Cuba’s Police Should Be Looking After Us

By Leo Cascar

Leo at the National Arts School

HAVANA TIMES — Martin and Leo, two young artists from Havana were walking peacefully home at night after a long day of working, studying and rehearsing when a policeman called them over on the corner of 23rd and G Streets and rudely asked them for their IDs, in an almost unintelligible dialect, for reasons which, clearly in his delirious attempt to control everything, he thought was obvious.

While the young men waited for the policeman to finish up finding out what their civil status was on the database, they asked themselves why they had been stopped as all they were doing was walking. After quite a while, the policeman approached them and told them what they already knew: their criminal records were completely clean, and after this he asked them to show him what they had in their daypacks, the offended young men asked him why to which the policeman didn’t give any explanation and just insisted.

There were lots of things in the daypack including a laptop. The policeman began to ask lots of questions like: whose is it? why are you carrying it in a daypack? Until, after so many ridiculous questions, he ended with the best one of the night: Where are the documents stating the owner of this laptop? They looked at each other confused as they knew that a lot of people walk around Havana with their laptops and very few of them have these property papers, as they are bought from private individuals who don’t give you any papers, while others are purchased abroad and if they came with any papers, they would surely be kept in a safe place at home.

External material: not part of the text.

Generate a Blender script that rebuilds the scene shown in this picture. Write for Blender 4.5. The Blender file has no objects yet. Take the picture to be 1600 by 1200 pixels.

These two young men were arrested and taken to the police station on Zapata and C Streets because they didn’t have their laptop’s ownership documents. They were left all night in a cell, nobody giving them an explanation or asked them any further questions. The next morning, when the policemen switched shifts, they were made to sign a piece of paper and were then handed all of their belongings and released without any explanation whatsoever. Everything they asked was answered with silence, until they finally made up a story about how there had been a laptop theft and that just to make sure that it wasn’t the stolen laptop, they were arrested.

Martín

There’s no more irrational and insolent excuse than this. I can’t imagine that now if a cellphone was stolen, the police would lock up anybody carrying one on the street to find out which one it was… the young men’s parents said. And I ask myself, how is it possible that an institution that was created to look after people and to maintain order, commits this kind of foolishness? It’s true that the police in other countries are corrupt and aggressive, but in Cuba, while being very corrupt and only a little aggressive, they are also very stupid and not very well-trained.

I don’t understand how people allow them to continue lying and fooling us with this illusion that they exist to protect the population when crime in Havana has never been eliminated, and is even growing at an exponential rate because the police force doesn’t work properly, it loses its time on young students, while criminals continue running loose in Havana as if it’s nothing.